§ GOAL
Restate every line of the material, word for word.

─── GIVEN DATA

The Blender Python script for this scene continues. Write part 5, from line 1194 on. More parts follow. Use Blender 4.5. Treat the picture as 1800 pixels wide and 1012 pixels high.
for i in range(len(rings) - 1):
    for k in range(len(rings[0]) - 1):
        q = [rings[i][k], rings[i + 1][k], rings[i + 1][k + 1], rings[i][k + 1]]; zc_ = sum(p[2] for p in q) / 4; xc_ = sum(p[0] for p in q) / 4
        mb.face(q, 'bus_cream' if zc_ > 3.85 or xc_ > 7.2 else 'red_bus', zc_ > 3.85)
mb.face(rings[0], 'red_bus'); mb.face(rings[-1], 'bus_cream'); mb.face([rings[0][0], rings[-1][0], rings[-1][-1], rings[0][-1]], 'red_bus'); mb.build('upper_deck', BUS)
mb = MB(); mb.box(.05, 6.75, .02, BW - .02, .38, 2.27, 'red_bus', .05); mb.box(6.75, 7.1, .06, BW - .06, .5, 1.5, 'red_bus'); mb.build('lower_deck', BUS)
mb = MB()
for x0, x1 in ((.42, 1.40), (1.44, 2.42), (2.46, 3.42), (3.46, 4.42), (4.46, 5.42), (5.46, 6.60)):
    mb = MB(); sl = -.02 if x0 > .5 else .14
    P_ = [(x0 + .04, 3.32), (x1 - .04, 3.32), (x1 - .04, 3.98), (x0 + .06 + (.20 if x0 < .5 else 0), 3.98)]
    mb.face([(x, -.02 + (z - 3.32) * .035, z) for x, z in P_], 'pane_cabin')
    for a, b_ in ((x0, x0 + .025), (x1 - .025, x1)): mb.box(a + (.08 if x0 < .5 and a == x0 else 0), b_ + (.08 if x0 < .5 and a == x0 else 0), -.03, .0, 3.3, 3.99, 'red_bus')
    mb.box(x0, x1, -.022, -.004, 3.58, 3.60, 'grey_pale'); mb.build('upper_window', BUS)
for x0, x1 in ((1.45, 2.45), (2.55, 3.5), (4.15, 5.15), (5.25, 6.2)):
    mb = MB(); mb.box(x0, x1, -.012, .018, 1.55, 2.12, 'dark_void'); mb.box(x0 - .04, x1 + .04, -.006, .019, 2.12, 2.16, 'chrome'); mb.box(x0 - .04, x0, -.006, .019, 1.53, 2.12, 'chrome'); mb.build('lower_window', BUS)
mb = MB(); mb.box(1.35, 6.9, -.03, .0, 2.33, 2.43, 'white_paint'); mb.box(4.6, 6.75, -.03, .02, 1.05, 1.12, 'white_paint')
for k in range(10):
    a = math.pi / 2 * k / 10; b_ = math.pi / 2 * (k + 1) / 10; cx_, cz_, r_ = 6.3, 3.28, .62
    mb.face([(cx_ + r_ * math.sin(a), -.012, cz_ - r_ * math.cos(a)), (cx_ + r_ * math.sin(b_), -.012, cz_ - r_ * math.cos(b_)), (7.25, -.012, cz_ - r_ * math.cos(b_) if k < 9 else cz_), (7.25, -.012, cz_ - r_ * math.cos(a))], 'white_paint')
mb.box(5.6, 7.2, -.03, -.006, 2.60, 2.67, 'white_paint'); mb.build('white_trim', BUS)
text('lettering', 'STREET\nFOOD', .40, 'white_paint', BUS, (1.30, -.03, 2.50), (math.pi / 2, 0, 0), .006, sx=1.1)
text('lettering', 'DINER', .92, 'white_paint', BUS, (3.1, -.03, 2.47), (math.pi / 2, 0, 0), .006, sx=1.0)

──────

§ WRITTEN RESPONSE
The Blender Python script for this scene continues. Write part 5, from line 1194 on. More parts follow. Use Blender 4.5. Treat the picture as 1800 pixels wide and 1012 pixels high.
for i in range(len(rings) - 1):
    for k in range(len(rings[0]) - 1):
        q = [rings[i][k], rings[i + 1][k], rings[i + 1][k + 1], rings[i][k + 1]]; zc_ = sum(p[2] for p in q) / 4; xc_ = sum(p[0] for p in q) / 4
        mb.face(q, 'bus_cream' if zc_ > 3.85 or xc_ > 7.2 else 'red_bus', zc_ > 3.85)
mb.face(rings[0], 'red_bus'); mb.face(rings[-1], 'bus_cream'); mb.face([rings[0][0], rings[-1][0], rings[-1][-1], rings[0][-1]], 'red_bus'); mb.build('upper_deck', BUS)
mb = MB(); mb.box(.05, 6.75, .02, BW - .02, .38, 2.27, 'red_bus', .05); mb.box(6.75, 7.1, .06, BW - .06, .5, 1.5, 'red_bus'); mb.build('lower_deck', BUS)
mb = MB()
for x0, x1 in ((.42, 1.40), (1.44, 2.42), (2.46, 3.42), (3.46, 4.42), (4.46, 5.42), (5.46, 6.60)):
    mb = MB(); sl = -.02 if x0 > .5 else .14
    P_ = [(x0 + .04, 3.32), (x1 - .04, 3.32), (x1 - .04, 3.98), (x0 + .06 + (.20 if x0 < .5 else 0), 3.98)]
    mb.face([(x, -.02 + (z - 3.32) * .035, z) for x, z in P_], 'pane_cabin')
    for a, b_ in ((x0, x0 + .025), (x1 - .025, x1)): mb.box(a + (.08 if x0 < .5 and a == x0 else 0), b_ + (.08 if x0 < .5 and a == x0 else 0), -.03, .0, 3.3, 3.99, 'red_bus')
    mb.box(x0, x1, -.022, -.004, 3.58, 3.60, 'grey_pale'); mb.build('upper_window', BUS)
for x0, x1 in ((1.45, 2.45), (2.55, 3.5), (4.15, 5.15), (5.25, 6.2)):
    mb = MB(); mb.box(x0, x1, -.012, .018, 1.55, 2.12, 'dark_void'); mb.box(x0 - .04, x1 + .04, -.006, .019, 2.12, 2.16, 'chrome'); mb.box(x0 - .04, x0, -.006, .019, 1.53, 2.12, 'chrome'); mb.build('lower_window', BUS)
mb = MB(); mb.box(1.35, 6.9, -.03, .0, 2.33, 2.43, 'white_paint'); mb.box(4.6, 6.75, -.03, .02, 1.05, 1.12, 'white_paint')
for k in range(10):
    a = math.pi / 2 * k / 10; b_ = math.pi / 2 * (k + 1) / 10; cx_, cz_, r_ = 6.3, 3.28, .62
    mb.face([(cx_ + r_ * math.sin(a), -.012, cz_ - r_ * math.cos(a)), (cx_ + r_ * math.sin(b_), -.012, cz_ - r_ * math.cos(b_)), (7.25, -.012, cz_ - r_ * math.cos(b_) if k < 9 else cz_), (7.25, -.012, cz_ - r_ * math.cos(a))], 'white_paint')
mb.box(5.6, 7.2, -.03, -.006, 2.60, 2.67, 'white_paint'); mb.build('white_trim', BUS)
text('lettering', 'STREET\nFOOD', .40, 'white_paint', BUS, (1.30, -.03, 2.50), (math.pi / 2, 0, 0), .006, sx=1.1)
text('lettering', 'DINER', .92, 'white_paint', BUS, (3.1, -.03, 2.47), (math.pi / 2, 0, 0), .006, sx=1.0)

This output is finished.